**Problem details**. Find the word "from" in the listing; pull out each line holding it.

__________

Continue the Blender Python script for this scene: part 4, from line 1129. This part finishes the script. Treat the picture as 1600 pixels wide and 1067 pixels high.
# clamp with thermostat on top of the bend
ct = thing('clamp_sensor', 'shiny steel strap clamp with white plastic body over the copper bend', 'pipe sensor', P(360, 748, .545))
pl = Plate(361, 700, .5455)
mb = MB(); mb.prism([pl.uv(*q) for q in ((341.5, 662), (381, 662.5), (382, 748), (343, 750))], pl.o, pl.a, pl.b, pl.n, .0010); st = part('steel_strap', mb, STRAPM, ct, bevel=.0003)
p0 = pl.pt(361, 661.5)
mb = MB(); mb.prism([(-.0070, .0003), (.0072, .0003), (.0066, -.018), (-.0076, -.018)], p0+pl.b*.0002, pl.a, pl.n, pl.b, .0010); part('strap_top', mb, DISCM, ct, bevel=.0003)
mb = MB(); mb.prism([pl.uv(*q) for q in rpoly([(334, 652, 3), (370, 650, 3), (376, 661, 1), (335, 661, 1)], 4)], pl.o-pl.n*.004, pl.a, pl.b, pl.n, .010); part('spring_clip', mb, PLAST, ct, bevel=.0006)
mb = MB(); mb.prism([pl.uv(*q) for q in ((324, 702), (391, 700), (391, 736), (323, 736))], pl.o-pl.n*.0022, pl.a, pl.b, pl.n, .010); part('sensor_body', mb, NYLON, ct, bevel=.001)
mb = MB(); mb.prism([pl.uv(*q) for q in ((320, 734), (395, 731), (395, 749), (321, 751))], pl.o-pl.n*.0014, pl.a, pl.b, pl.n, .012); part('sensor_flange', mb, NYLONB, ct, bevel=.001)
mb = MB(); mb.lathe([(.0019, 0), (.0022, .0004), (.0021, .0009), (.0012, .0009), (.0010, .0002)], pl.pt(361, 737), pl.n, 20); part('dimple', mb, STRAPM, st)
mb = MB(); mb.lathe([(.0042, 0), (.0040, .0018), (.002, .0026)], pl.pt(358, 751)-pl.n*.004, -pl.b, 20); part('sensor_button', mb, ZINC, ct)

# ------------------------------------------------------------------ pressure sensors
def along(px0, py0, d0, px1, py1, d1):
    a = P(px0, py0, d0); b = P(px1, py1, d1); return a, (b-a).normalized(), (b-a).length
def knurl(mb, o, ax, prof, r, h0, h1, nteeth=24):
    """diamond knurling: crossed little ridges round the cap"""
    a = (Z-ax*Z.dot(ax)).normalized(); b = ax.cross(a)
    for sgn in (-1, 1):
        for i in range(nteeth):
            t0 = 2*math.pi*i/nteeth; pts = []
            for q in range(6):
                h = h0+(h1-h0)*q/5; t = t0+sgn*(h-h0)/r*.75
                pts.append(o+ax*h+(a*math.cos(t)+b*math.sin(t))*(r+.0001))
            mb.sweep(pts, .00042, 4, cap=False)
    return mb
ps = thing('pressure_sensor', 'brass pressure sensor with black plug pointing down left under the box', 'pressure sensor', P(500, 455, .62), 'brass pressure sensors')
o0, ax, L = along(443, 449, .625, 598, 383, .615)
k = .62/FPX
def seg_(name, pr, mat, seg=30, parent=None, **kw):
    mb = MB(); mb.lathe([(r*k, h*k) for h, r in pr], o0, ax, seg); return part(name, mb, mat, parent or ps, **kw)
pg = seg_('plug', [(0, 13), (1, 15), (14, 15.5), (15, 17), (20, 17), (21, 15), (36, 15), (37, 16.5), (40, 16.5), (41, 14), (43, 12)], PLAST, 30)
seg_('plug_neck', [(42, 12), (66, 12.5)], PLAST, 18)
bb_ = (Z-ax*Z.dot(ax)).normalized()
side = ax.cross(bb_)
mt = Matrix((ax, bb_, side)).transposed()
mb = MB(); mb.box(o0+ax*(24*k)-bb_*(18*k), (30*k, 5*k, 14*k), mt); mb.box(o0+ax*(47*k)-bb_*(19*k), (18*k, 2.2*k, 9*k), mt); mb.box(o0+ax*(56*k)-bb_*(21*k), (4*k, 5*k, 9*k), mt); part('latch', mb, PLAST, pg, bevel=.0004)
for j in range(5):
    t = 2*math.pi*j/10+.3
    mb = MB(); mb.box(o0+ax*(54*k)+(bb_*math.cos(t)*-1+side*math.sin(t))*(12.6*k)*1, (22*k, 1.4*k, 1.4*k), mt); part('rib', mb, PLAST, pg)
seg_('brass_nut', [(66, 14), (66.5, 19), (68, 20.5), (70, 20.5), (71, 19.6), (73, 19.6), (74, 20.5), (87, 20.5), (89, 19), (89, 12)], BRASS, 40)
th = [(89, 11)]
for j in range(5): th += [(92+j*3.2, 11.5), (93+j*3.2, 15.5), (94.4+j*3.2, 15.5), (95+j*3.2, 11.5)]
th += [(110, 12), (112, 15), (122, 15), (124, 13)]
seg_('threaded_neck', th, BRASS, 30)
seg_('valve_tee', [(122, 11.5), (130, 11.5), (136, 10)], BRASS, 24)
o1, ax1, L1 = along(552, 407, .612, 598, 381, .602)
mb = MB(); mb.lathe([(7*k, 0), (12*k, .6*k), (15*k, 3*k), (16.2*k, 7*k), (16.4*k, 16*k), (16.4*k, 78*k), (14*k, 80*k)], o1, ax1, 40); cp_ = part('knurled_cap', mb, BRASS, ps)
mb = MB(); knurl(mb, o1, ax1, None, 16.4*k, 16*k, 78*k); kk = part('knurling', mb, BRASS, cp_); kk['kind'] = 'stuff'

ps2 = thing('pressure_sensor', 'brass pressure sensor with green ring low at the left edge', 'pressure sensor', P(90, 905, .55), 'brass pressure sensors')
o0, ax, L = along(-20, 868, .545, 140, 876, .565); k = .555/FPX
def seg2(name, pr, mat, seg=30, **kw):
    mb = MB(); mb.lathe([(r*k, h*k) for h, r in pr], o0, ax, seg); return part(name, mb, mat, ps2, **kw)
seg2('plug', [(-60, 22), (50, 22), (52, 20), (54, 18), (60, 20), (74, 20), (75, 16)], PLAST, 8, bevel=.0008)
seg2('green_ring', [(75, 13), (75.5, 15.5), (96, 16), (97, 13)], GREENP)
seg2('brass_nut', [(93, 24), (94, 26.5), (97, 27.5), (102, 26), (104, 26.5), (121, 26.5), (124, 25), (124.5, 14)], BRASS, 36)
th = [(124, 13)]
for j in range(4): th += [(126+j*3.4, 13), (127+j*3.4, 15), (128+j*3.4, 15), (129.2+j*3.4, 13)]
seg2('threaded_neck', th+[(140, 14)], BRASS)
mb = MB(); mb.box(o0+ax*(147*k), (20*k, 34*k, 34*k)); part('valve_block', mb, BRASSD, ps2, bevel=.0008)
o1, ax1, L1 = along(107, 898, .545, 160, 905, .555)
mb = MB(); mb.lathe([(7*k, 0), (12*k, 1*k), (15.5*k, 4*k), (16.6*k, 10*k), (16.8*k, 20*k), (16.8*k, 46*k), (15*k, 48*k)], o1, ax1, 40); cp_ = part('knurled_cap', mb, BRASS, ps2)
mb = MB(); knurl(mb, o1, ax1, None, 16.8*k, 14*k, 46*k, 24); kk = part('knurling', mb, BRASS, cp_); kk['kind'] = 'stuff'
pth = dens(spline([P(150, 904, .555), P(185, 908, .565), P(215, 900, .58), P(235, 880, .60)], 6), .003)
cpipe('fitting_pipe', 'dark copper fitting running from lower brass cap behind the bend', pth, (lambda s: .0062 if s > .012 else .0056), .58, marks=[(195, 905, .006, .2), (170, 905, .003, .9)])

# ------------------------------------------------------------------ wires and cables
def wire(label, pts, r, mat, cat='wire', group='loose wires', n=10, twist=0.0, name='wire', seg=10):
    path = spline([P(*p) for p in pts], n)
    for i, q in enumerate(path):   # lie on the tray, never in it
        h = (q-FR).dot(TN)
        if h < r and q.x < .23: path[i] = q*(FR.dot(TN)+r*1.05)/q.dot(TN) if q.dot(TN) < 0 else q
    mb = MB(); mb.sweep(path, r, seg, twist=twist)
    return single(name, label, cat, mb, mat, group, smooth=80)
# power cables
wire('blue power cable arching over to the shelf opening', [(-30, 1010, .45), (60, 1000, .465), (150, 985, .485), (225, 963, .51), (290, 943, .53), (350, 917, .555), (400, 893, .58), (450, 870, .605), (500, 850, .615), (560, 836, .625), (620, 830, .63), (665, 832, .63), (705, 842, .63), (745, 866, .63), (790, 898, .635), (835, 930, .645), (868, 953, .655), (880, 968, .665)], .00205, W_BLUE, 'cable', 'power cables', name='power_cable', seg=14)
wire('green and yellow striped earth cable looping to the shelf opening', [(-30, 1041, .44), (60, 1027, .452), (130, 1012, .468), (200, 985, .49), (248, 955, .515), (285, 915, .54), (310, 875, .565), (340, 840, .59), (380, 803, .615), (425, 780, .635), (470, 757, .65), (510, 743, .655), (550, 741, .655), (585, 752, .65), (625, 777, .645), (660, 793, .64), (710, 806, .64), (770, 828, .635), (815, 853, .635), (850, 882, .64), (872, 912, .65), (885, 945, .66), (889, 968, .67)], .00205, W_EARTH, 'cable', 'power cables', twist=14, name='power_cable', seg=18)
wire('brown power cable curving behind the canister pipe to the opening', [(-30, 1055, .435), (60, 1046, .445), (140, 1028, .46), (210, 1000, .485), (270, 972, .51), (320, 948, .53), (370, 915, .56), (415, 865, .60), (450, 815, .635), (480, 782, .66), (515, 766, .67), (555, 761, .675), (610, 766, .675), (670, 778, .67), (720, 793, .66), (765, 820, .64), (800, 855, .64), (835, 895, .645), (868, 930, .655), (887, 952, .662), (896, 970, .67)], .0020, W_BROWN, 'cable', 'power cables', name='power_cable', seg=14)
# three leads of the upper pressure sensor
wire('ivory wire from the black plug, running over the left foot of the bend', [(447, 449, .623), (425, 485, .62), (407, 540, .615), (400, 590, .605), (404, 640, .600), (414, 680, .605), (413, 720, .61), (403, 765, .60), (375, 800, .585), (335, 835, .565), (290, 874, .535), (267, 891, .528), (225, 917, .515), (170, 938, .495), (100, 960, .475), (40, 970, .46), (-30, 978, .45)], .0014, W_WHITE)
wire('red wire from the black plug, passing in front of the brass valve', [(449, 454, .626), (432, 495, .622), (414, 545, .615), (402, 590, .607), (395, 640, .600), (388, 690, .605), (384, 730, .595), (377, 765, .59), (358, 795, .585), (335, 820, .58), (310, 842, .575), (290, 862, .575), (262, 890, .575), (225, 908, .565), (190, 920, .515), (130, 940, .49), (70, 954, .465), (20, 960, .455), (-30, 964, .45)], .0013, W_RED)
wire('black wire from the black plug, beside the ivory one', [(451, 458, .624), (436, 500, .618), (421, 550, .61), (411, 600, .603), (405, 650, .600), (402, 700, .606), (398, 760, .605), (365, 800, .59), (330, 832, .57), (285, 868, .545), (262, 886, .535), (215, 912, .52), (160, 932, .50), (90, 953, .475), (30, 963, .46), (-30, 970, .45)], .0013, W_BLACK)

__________

**Complete output**.
Continue the Blender Python script for this scene: part 4, from line 1129. This part finishes the script. Treat the picture as 1600 pixels wide and 1067 pixels high.
cpipe('fitting_pipe', 'dark copper fitting running from lower brass cap behind the bend', pth, (lambda s: .0062 if s > .012 else .0056), .58, marks=[(195, 905, .006, .2), (170, 905, .003, .9)])
wire('ivory wire from the black plug, running over the left foot of the bend', [(447, 449, .623), (425, 485, .62), (407, 540, .615), (400, 590, .605), (404, 640, .600), (414, 680, .605), (413, 720, .61), (403, 765, .60), (375, 800, .585), (335, 835, .565), (290, 874, .535), (267, 891, .528), (225, 917, .515), (170, 938, .495), (100, 960, .475), (40, 970, .46), (-30, 978, .45)], .0014, W_WHITE)
wire('red wire from the black plug, passing in front of the brass valve', [(449, 454, .626), (432, 495, .622), (414, 545, .615), (402, 590, .607), (395, 640, .600), (388, 690, .605), (384, 730, .595), (377, 765, .59), (358, 795, .585), (335, 820, .58), (310, 842, .575), (290, 862, .575), (262, 890, .575), (225, 908, .565), (190, 920, .515), (130, 940, .49), (70, 954, .465), (20, 960, .455), (-30, 964, .45)], .0013, W_RED)
wire('black wire from the black plug, beside the ivory one', [(451, 458, .624), (436, 500, .618), (421, 550, .61), (411, 600, .603), (405, 650, .600), (402, 700, .606), (398, 760, .605), (365, 800, .59), (330, 832, .57), (285, 868, .545), (262, 886, .535), (215, 912, .52), (160, 932, .50), (90, 953, .475), (30, 963, .46), (-30, 970, .45)], .0013, W_BLACK)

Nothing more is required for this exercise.